The difficulties that arose from the book, from my standpoint, came about from a handful of underlying and persistent themes that seemed to call into question, or sideline, aspects of church and Christian faith that I would have thought were unquestionable. I will give two examples, the one bringing about the other. To begin, I found a serious misunderstanding of biblical authority. The book characterizes the early church from Acts on through the Pastoral letters, as an evolving, developing, adapting process. Though one can agree with much that is penned in this regard, it becomes clear that through the writers’ reverse hermeneutic many of the practices mapped out by the Apostles in the Christian Scriptures are seen as simply encased in the culture in which they lived and reflect the concerns and pressures of that period (33-4). Even though the book declares that the Scriptural directions are normative, in almost dualistic or Gnostic fashion, it trims “normative” down to only the theological meaning, not the embodied, physical practices; “What is authoritative in the teaching of Jesus and Paul is the theological meaning ascribed on those practices, not the specifics of those practices, which are mostly impossible for us to recover in any case” (127). Since there is purportedly little that is prescriptive regarding the practices, then we should maintain “a posture of openness to the development of new Christian rituals and liturgies today” (129). It doesn’t take too much thought and brainpower to run with this and see the many (mis)directions it could go and has gone.

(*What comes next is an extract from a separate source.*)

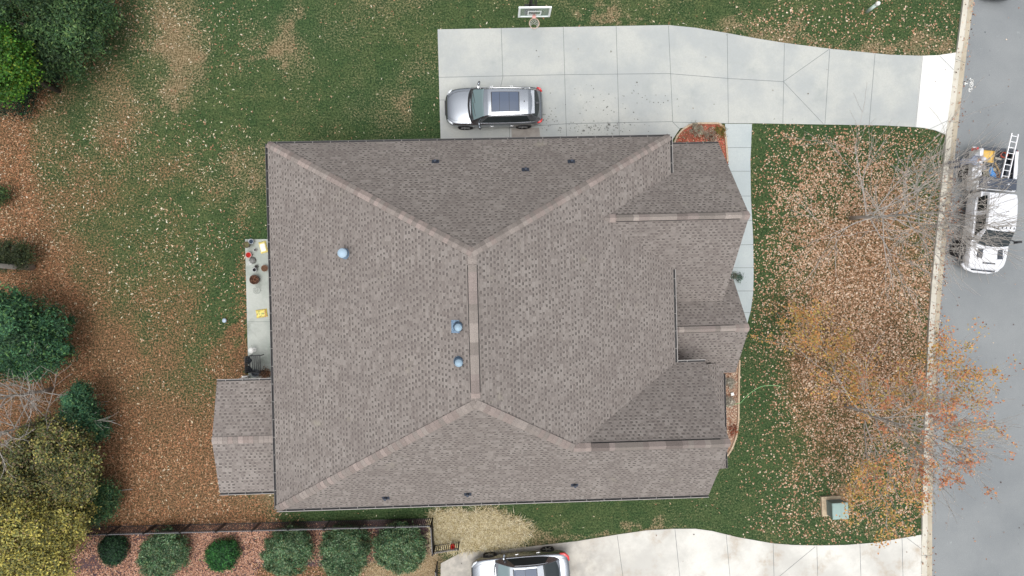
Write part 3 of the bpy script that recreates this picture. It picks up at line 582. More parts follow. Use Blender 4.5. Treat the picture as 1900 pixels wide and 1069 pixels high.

Yet the easiest place to see the problem comes out in how baptism is handled. For the book what matters is the theological meaning of baptism, which is identification with Christ. This leads to the observation that what “Paul emphasizes in baptism, after all, is not a particular social practice but the identification of the believer with Christ’s death and resurrection. The specific ritual chosen to symbolize this is left open; it is nowhere specified in the New Testament” (132). That is because, according to the volume, all rituals are contingent. Only their meaning is normative, and so, why should the first-century contingent practices “necessarily be determinative for believers living two millennia later, in vastly different settings” (127)? Throughout the discussion on baptism, I found it disappointing the authors never mentioned that the risen Christ, who now has all authority in heaven and on earth, commanded his disciples to go, make disciples of all nations, baptizing them in a prescribed way, and so forth (Matthew 28:18-20). I also found unsatisfactory that there was little connection to our risen and authoritative Lord’s pronouncement that the Apostles, by the Holy Spirit, are the Lord Jesus’ mouthpiece, and thus their words are his words. As our Lord said, “Truly, truly, I say to you, whoever receives the one I send receives me, and whoever receives me receives the one who sent me” (John 13:20). Though I could give other examples, these two will need to suffice in this short review.

At the bottom I felt that there was a noteworthy misconstruing of biblical authority, which then gave “Seeking Church” its mistaken applications. If a reader will keep this in mind, I think the book can still be read for great profit, especially if they are planning to go into cross-cultural settings or move into a mission setting. This volume raises good questions that are important to work through. I cautiously recommend the book.

I am grateful that IVP Academic sent the book used for this review. I’m thankful that they were happy to send it to me on my request. And I appreciate that they allow me to make my own assessments, as can be seen herein.